• **STORED DATA**:
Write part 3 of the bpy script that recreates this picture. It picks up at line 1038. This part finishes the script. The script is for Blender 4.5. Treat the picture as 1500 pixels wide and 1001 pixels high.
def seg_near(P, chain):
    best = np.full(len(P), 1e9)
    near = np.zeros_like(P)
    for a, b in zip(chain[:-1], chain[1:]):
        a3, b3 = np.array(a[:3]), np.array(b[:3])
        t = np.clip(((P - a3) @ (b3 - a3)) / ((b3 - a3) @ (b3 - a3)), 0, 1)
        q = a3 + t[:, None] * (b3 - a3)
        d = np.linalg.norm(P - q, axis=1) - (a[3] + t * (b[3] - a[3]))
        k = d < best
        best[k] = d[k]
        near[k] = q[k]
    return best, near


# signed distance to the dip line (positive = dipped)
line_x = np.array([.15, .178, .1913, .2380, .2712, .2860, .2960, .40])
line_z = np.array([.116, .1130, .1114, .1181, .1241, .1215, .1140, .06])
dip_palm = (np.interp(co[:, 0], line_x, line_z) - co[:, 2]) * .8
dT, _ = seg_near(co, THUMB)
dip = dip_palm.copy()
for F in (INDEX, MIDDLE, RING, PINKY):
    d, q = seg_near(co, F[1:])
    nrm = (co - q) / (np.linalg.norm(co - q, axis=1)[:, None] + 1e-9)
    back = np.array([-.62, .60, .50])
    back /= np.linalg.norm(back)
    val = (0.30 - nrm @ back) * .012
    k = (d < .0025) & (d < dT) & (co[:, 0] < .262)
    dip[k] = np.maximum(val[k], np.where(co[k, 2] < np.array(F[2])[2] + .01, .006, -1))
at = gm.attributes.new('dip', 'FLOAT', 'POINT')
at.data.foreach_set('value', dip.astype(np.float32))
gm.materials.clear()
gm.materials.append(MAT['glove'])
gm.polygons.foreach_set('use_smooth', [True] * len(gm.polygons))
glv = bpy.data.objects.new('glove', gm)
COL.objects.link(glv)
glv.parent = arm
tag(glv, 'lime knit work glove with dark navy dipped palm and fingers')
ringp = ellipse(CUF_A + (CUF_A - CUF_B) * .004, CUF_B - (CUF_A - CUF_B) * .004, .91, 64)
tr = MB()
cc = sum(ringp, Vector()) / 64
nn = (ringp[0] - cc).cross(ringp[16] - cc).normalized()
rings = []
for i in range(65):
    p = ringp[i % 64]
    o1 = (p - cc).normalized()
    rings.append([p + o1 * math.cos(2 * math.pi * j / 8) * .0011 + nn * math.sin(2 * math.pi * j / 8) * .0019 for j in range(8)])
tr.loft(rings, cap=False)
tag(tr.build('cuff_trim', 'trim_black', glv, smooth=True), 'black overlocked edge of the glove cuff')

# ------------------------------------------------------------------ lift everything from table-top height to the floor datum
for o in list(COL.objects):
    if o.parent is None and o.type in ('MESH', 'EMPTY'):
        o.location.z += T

• **TASK**: Copy out the full material exactly as it appears.

• **EXERCISE SOLUTION**:
Write part 3 of the bpy script that recreates this picture. It picks up at line 1038. This part finishes the script. The script is for Blender 4.5. Treat the picture as 1500 pixels wide and 1001 pixels high.
def seg_near(P, chain):
    best = np.full(len(P), 1e9)
    near = np.zeros_like(P)
    for a, b in zip(chain[:-1], chain[1:]):
        a3, b3 = np.array(a[:3]), np.array(b[:3])
        t = np.clip(((P - a3) @ (b3 - a3)) / ((b3 - a3) @ (b3 - a3)), 0, 1)
        q = a3 + t[:, None] * (b3 - a3)
        d = np.linalg.norm(P - q, axis=1) - (a[3] + t * (b[3] - a[3]))
        k = d < best
        best[k] = d[k]
        near[k] = q[k]
    return best, near


# signed distance to the dip line (positive = dipped)
line_x = np.array([.15, .178, .1913, .2380, .2712, .2860, .2960, .40])
line_z = np.array([.116, .1130, .1114, .1181, .1241, .1215, .1140, .06])
dip_palm = (np.interp(co[:, 0], line_x, line_z) - co[:, 2]) * .8
dT, _ = seg_near(co, THUMB)
dip = dip_palm.copy()
for F in (INDEX, MIDDLE, RING, PINKY):
    d, q = seg_near(co, F[1:])
    nrm = (co - q) / (np.linalg.norm(co - q, axis=1)[:, None] + 1e-9)
    back = np.array([-.62, .60, .50])
    back /= np.linalg.norm(back)
    val = (0.30 - nrm @ back) * .012
    k = (d < .0025) & (d < dT) & (co[:, 0] < .262)
    dip[k] = np.maximum(val[k], np.where(co[k, 2] < np.array(F[2])[2] + .01, .006, -1))
at = gm.attributes.new('dip', 'FLOAT', 'POINT')
at.data.foreach_set('value', dip.astype(np.float32))
gm.materials.clear()
gm.materials.append(MAT['glove'])
gm.polygons.foreach_set('use_smooth', [True] * len(gm.polygons))
glv = bpy.data.objects.new('glove', gm)
COL.objects.link(glv)
glv.parent = arm
tag(glv, 'lime knit work glove with dark navy dipped palm and fingers')
ringp = ellipse(CUF_A + (CUF_A - CUF_B) * .004, CUF_B - (CUF_A - CUF_B) * .004, .91, 64)
tr = MB()
cc = sum(ringp, Vector()) / 64
nn = (ringp[0] - cc).cross(ringp[16] - cc).normalized()
rings = []
for i in range(65):
    p = ringp[i % 64]
    o1 = (p - cc).normalized()
    rings.append([p + o1 * math.cos(2 * math.pi * j / 8) * .0011 + nn * math.sin(2 * math.pi * j / 8) * .0019 for j in range(8)])
tr.loft(rings, cap=False)
tag(tr.build('cuff_trim', 'trim_black', glv, smooth=True), 'black overlocked edge of the glove cuff')

# ------------------------------------------------------------------ lift everything from table-top height to the floor datum
for o in list(COL.objects):
    if o.parent is None and o.type in ('MESH', 'EMPTY'):
        o.location.z += T